Hello rixthetrick,
Nice post as it describes spring function, zero stiffness and how they relate to isolation theorems and functionality.
We have experimented with springs and isolation techniques for several years.
Our take on the use of a steel plate foundation is the material and mass has natural damping factors that relate well to the mechanical grounding element of the steel springs taking more energy from the springs to floor-ground and at a faster rate of speed. This establishes a resonance conductive mechanical pathway that allows for a greater level of energy dissipation. In our experiments we used steel, brass and copper alloys at a 5/16” thickness. There was a noticeable improvement in sound going from steel to brass.

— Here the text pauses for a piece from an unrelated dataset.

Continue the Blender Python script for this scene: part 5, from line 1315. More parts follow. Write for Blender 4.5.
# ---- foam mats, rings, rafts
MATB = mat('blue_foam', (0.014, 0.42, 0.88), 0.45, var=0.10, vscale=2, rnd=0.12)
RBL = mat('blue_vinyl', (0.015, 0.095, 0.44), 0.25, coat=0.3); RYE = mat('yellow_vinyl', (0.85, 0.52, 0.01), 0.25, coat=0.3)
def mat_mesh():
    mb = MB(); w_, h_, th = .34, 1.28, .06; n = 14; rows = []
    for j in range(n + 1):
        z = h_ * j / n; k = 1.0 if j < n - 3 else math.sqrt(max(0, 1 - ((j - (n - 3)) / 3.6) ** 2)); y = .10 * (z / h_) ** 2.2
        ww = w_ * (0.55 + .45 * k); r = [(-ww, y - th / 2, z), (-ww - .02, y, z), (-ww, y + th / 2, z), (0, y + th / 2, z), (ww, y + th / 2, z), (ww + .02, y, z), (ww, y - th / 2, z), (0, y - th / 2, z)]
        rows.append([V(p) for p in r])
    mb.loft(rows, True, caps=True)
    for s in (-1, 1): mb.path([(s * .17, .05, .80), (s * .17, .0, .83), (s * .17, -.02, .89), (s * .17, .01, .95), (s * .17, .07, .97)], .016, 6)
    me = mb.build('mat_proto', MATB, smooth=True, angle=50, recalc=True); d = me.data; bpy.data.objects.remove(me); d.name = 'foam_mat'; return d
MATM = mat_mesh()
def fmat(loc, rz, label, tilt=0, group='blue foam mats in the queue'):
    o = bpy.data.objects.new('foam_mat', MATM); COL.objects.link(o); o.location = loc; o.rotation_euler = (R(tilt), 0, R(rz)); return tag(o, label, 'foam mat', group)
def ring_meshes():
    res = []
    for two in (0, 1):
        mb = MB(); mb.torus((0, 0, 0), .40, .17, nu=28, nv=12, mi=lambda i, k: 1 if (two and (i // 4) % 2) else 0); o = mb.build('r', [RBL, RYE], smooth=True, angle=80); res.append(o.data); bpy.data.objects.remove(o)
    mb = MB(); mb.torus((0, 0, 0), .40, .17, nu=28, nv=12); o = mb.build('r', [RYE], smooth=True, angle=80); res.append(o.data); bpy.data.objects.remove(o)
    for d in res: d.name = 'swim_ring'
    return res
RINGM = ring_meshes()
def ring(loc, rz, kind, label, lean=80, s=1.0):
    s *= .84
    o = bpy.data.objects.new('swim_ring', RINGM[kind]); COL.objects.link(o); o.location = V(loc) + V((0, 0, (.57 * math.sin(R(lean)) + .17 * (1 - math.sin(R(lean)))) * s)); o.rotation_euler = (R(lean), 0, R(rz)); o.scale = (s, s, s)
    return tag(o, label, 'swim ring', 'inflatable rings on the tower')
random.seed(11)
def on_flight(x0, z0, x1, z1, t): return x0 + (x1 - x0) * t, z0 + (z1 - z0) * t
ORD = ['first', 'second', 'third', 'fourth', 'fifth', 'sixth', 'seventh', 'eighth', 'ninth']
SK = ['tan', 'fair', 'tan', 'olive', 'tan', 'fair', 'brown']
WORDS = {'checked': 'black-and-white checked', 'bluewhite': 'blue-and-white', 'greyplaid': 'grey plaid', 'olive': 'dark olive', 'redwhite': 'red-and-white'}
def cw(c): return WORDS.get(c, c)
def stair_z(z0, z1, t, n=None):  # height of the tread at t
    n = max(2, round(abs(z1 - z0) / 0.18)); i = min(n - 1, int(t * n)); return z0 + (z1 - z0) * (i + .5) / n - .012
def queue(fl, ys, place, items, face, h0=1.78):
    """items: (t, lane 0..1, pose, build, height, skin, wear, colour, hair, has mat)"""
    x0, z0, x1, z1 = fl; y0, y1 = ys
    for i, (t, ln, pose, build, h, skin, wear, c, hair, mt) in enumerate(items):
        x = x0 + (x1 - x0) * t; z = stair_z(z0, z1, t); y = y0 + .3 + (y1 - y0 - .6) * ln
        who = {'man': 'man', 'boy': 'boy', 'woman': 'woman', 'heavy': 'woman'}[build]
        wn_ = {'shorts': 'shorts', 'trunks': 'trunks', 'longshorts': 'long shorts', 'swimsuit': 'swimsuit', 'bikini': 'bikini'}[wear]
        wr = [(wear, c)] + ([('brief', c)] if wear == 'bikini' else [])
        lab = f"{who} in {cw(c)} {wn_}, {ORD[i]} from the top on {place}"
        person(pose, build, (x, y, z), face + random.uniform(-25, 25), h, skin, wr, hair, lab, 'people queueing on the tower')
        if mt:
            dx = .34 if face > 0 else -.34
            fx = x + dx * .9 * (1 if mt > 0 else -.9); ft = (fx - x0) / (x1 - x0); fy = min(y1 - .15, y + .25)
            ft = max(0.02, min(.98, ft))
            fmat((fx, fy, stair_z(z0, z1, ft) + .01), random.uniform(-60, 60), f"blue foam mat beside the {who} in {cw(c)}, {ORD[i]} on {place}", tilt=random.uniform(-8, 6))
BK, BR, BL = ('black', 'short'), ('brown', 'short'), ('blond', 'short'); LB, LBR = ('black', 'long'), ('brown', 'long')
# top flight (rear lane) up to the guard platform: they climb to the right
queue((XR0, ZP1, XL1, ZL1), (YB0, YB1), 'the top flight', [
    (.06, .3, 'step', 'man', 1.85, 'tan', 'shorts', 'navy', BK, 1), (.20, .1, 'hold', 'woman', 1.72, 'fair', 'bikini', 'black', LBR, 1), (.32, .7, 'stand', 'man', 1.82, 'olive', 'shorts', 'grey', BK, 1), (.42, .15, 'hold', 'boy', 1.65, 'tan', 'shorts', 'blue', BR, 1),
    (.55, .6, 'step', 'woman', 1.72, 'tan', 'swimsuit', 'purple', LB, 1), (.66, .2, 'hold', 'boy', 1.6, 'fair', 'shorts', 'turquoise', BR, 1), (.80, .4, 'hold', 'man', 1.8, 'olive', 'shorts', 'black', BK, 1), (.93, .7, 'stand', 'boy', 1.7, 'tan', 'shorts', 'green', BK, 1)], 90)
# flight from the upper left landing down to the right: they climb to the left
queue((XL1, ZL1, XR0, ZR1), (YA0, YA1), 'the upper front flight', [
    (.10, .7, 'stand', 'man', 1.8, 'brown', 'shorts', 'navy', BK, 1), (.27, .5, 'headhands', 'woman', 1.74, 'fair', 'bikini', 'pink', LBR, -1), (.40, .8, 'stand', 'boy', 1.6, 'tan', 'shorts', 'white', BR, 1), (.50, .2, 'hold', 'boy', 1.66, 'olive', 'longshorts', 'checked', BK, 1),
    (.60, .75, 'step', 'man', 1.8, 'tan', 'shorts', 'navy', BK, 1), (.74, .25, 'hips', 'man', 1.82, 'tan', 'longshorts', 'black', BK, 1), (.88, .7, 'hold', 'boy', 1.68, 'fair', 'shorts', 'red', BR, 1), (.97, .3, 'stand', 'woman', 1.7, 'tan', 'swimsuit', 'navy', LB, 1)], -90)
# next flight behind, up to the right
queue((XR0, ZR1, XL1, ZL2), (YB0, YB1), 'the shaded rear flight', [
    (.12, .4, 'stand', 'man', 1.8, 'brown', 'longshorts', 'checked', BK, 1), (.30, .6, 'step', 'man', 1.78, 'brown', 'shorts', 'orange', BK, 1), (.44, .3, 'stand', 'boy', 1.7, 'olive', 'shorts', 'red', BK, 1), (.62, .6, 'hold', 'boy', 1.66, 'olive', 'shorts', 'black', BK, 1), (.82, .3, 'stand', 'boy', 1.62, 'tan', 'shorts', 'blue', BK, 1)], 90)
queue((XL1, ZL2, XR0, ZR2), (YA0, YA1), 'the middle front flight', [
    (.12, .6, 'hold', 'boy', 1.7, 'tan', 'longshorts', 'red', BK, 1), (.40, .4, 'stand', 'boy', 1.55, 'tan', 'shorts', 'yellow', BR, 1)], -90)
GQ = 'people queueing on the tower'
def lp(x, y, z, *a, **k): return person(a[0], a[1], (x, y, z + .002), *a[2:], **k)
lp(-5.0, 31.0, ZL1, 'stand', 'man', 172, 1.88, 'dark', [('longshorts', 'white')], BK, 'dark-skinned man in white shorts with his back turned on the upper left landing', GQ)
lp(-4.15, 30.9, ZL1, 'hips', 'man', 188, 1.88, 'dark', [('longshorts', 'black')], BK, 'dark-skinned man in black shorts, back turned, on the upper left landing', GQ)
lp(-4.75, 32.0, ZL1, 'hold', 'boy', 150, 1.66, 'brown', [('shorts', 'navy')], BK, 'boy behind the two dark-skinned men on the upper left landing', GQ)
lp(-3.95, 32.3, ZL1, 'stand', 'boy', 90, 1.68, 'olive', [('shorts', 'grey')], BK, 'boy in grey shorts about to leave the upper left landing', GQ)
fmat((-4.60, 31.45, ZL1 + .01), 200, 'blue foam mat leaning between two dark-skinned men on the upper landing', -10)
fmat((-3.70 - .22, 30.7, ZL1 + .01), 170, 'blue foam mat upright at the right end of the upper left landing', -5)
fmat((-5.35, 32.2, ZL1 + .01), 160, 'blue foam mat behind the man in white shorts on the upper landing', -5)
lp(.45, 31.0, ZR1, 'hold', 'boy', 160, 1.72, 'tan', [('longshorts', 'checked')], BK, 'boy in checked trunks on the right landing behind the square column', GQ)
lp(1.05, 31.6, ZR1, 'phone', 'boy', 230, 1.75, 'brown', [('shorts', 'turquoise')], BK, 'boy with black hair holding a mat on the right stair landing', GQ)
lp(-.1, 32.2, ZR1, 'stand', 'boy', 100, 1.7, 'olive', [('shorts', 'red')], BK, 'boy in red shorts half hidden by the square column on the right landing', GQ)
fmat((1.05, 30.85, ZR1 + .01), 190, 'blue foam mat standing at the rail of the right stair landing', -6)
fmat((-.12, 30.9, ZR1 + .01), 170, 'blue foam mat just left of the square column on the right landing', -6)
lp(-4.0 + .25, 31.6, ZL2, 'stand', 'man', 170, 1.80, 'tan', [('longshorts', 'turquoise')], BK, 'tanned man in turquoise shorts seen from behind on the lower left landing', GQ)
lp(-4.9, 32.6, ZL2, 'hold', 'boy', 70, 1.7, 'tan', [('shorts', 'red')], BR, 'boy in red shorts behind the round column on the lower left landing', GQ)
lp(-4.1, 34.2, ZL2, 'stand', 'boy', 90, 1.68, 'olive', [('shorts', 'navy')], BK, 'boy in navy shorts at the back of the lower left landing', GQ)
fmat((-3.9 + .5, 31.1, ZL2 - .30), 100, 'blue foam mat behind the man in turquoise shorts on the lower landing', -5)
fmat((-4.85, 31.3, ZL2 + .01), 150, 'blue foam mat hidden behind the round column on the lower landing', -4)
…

When we moved to copper, being the harder material with lesser damping factors we had to use a different spring geometry to improve performance over the steel and brass. I would enjoy hearing your findings should you ever decide to test these materials on your model.
The springs worked but due to springs having weight restraints the company decided to discontinue the research. We also noticed within our models that timing artifacts (shortened decays, depth of field and imaging issues) possibly created by speaker chassis movement limited the sonic in comparison to lesser movement by resting the speaker on a rigid direct coupled structure. Please keep in mind that our products are designed to vibrate so there is an infinitesimal movement within these systems as well.
Our focus is on resonance reduction in components, on electronic parts and loudspeaker surfaces providing resonance and noise a conductive pathway to rapidly exit the chassis per the laws of Coulomb friction and damping. The isolation techniques we are familiar with retain most of the resonance inside the chassis and are more focused on outside disruptions.
The sonic results between the two philosophies are quite different as they should because the theorems, applications of technology and product designs are opposites.
The best example of proof relating to electromechanical noise and signal blockage due to resonance build up is taking any version of active iso-tables regardless of price that are used in supporting electron microscopes and placing any of our platforms beneath them. The sonic results from any audio component residing on the isolation device will audibly improve hence providing some supporting evidence where electricity powering the iso-table becomes the noise generator affecting the signal.
Disclaimer: Our participation here is not to challenge, disprove or say this sounds better than that, as public opinion and Industry reviewers steer those ships. Once we realized that resonance formed by vibrations is the primary culprit involving signal clarity, the choice made was to work on taking the source of the noise (resonance) out and away from the instrument (Resonance Energy Transfer) in comparison to focusing on the worldly inaudible and sometimes audible disruptions getting into the instrument (Isolation). Both technical approaches have merit.